Every line from the top of the records through the line containing "from mathutils import Vector" should be retyped exactly; the pictures should not.

▸ DATA RECORDS:
>> START

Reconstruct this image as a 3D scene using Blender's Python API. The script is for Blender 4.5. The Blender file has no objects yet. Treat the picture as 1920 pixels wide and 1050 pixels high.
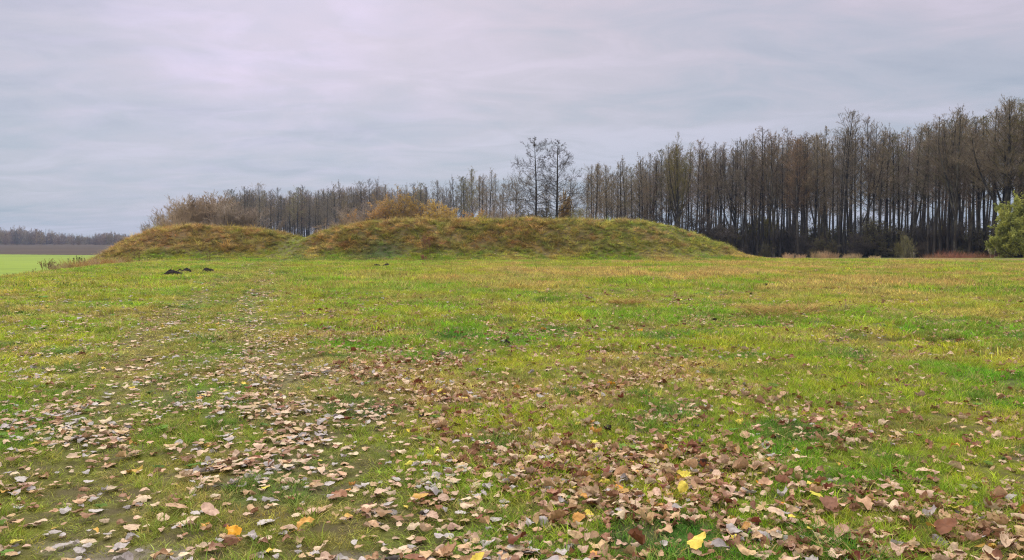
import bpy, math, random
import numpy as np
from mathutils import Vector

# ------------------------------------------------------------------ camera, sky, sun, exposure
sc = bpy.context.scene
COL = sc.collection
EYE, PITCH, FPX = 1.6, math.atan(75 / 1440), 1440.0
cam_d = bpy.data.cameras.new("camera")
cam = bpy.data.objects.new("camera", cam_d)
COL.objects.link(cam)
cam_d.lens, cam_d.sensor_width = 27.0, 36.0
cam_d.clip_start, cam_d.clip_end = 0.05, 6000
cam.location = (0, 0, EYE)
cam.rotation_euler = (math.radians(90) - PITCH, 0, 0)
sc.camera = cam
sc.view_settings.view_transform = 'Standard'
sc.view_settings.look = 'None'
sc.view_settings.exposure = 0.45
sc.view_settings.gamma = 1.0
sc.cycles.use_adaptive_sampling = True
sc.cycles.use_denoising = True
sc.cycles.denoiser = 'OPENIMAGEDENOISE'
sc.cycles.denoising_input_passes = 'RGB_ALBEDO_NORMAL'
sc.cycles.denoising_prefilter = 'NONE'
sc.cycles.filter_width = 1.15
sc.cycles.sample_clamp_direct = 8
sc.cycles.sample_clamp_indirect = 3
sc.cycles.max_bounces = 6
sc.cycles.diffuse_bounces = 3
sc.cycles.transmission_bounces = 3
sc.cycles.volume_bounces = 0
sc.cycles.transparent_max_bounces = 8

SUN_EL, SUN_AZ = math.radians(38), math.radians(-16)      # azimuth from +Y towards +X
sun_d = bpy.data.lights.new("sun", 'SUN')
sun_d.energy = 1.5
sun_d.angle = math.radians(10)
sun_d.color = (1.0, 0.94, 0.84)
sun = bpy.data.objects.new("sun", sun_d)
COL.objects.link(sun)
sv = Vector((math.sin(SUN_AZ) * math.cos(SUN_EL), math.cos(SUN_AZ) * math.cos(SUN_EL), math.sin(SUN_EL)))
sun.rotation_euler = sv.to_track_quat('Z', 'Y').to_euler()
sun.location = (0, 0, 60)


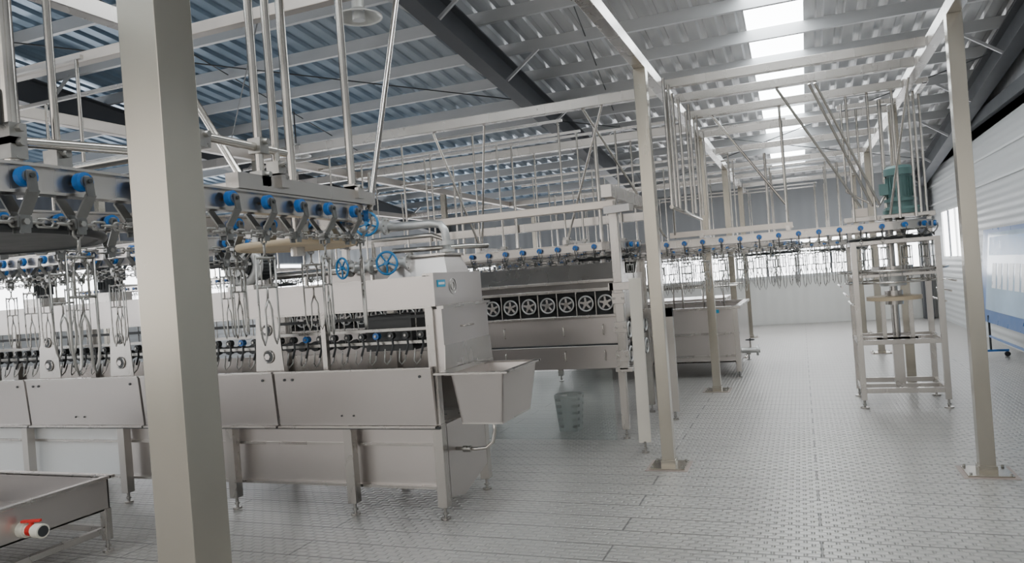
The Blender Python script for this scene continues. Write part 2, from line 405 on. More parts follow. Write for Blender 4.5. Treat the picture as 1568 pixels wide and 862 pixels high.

>> END

▸ EXERCISE RESULT:
Reconstruct this image as a 3D scene using Blender's Python API. The script is for Blender 4.5. The Blender file has no objects yet. Treat the picture as 1920 pixels wide and 1050 pixels high.
import bpy, math, random
import numpy as np
from mathutils import Vector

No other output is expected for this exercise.